- _OBJECTIVE_
Without the images, write out the whole listing exactly.

- _SUPPLIED INFORMATION_
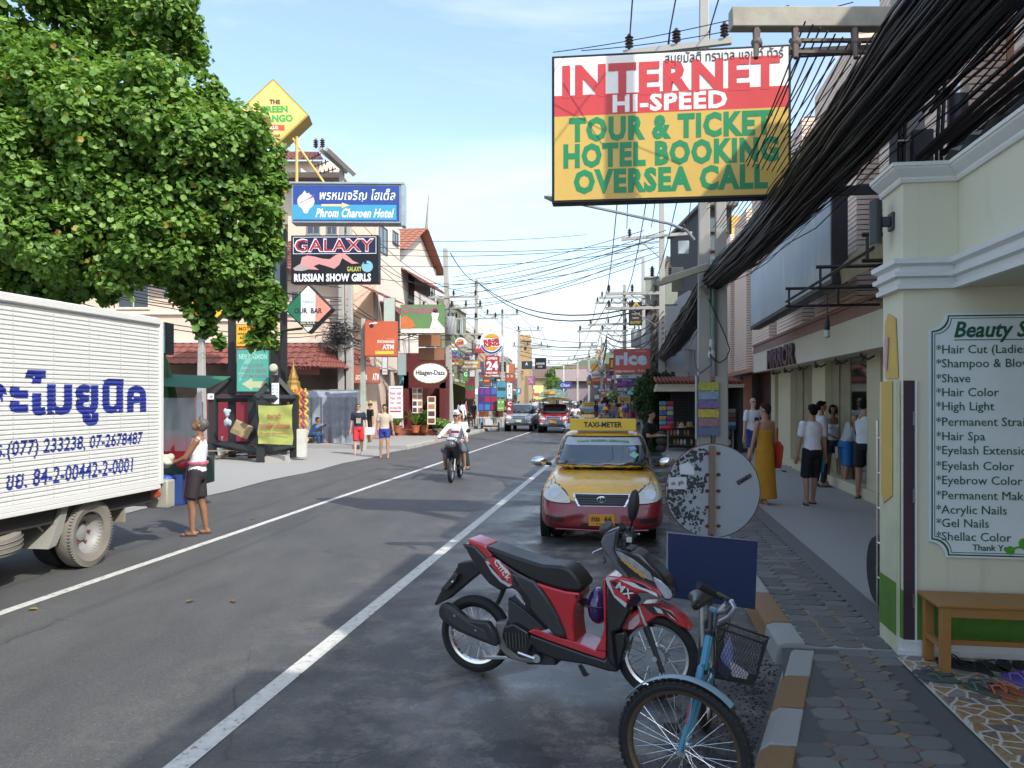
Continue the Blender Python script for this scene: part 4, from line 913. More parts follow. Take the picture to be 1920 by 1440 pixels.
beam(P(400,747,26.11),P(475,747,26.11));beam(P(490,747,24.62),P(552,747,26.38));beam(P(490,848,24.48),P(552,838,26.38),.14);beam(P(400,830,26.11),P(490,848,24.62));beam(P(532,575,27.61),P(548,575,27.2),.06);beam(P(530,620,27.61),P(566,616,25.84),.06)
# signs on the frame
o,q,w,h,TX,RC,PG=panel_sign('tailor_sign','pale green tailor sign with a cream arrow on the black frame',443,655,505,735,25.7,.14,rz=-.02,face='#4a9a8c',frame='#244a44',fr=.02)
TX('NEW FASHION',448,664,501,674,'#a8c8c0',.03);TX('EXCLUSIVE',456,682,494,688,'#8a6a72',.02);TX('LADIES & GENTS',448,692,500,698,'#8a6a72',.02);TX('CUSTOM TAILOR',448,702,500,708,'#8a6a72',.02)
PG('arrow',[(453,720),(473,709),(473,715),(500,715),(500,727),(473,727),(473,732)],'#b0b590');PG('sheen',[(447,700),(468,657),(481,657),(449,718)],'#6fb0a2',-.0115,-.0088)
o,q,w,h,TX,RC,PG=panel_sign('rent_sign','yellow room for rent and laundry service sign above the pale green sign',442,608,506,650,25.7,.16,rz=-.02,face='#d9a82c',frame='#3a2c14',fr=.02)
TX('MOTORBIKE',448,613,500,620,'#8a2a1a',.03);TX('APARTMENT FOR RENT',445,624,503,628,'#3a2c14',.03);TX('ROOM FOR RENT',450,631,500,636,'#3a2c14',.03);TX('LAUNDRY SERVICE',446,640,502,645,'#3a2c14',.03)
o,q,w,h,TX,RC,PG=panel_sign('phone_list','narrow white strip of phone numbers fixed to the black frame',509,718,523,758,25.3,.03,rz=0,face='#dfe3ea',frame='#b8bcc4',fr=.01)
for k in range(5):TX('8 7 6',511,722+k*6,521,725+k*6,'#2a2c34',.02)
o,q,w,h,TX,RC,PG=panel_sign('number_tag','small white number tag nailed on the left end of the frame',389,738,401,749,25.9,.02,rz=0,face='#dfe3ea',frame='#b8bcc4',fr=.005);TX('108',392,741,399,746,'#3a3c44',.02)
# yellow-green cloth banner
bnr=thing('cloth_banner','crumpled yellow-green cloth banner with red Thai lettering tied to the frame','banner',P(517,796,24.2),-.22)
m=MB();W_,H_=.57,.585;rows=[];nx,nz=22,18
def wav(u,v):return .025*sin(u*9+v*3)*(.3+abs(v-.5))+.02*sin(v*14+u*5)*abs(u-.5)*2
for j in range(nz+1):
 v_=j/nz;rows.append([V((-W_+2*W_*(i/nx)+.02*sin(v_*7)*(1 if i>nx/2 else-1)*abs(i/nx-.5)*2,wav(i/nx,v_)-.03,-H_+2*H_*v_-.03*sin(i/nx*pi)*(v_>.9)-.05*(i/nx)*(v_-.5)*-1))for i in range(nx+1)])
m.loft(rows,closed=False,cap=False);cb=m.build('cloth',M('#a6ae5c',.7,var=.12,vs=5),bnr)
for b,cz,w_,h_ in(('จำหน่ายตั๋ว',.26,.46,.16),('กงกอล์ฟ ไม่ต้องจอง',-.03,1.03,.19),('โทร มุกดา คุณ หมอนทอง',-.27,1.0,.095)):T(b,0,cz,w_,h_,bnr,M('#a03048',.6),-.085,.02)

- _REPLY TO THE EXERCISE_
Continue the Blender Python script for this scene: part 4, from line 913. More parts follow. Take the picture to be 1920 by 1440 pixels.
beam(P(400,747,26.11),P(475,747,26.11));beam(P(490,747,24.62),P(552,747,26.38));beam(P(490,848,24.48),P(552,838,26.38),.14);beam(P(400,830,26.11),P(490,848,24.62));beam(P(532,575,27.61),P(548,575,27.2),.06);beam(P(530,620,27.61),P(566,616,25.84),.06)
# signs on the frame
o,q,w,h,TX,RC,PG=panel_sign('tailor_sign','pale green tailor sign with a cream arrow on the black frame',443,655,505,735,25.7,.14,rz=-.02,face='#4a9a8c',frame='#244a44',fr=.02)
TX('NEW FASHION',448,664,501,674,'#a8c8c0',.03);TX('EXCLUSIVE',456,682,494,688,'#8a6a72',.02);TX('LADIES & GENTS',448,692,500,698,'#8a6a72',.02);TX('CUSTOM TAILOR',448,702,500,708,'#8a6a72',.02)
PG('arrow',[(453,720),(473,709),(473,715),(500,715),(500,727),(473,727),(473,732)],'#b0b590');PG('sheen',[(447,700),(468,657),(481,657),(449,718)],'#6fb0a2',-.0115,-.0088)
o,q,w,h,TX,RC,PG=panel_sign('rent_sign','yellow room for rent and laundry service sign above the pale green sign',442,608,506,650,25.7,.16,rz=-.02,face='#d9a82c',frame='#3a2c14',fr=.02)
TX('MOTORBIKE',448,613,500,620,'#8a2a1a',.03);TX('APARTMENT FOR RENT',445,624,503,628,'#3a2c14',.03);TX('ROOM FOR RENT',450,631,500,636,'#3a2c14',.03);TX('LAUNDRY SERVICE',446,640,502,645,'#3a2c14',.03)
o,q,w,h,TX,RC,PG=panel_sign('phone_list','narrow white strip of phone numbers fixed to the black frame',509,718,523,758,25.3,.03,rz=0,face='#dfe3ea',frame='#b8bcc4',fr=.01)
for k in range(5):TX('8 7 6',511,722+k*6,521,725+k*6,'#2a2c34',.02)
o,q,w,h,TX,RC,PG=panel_sign('number_tag','small white number tag nailed on the left end of the frame',389,738,401,749,25.9,.02,rz=0,face='#dfe3ea',frame='#b8bcc4',fr=.005);TX('108',392,741,399,746,'#3a3c44',.02)
# yellow-green cloth banner
bnr=thing('cloth_banner','crumpled yellow-green cloth banner with red Thai lettering tied to the frame','banner',P(517,796,24.2),-.22)
m=MB();W_,H_=.57,.585;rows=[];nx,nz=22,18
def wav(u,v):return .025*sin(u*9+v*3)*(.3+abs(v-.5))+.02*sin(v*14+u*5)*abs(u-.5)*2
for j in range(nz+1):
 v_=j/nz;rows.append([V((-W_+2*W_*(i/nx)+.02*sin(v_*7)*(1 if i>nx/2 else-1)*abs(i/nx-.5)*2,wav(i/nx,v_)-.03,-H_+2*H_*v_-.03*sin(i/nx*pi)*(v_>.9)-.05*(i/nx)*(v_-.5)*-1))for i in range(nx+1)])
m.loft(rows,closed=False,cap=False);cb=m.build('cloth',M('#a6ae5c',.7,var=.12,vs=5),bnr)
for b,cz,w_,h_ in(('จำหน่ายตั๋ว',.26,.46,.16),('กงกอล์ฟ ไม่ต้องจอง',-.03,1.03,.19),('โทร มุกดา คุณ หมอนทอง',-.27,1.0,.095)):T(b,0,cz,w_,h_,bnr,M('#a03048',.6),-.085,.02)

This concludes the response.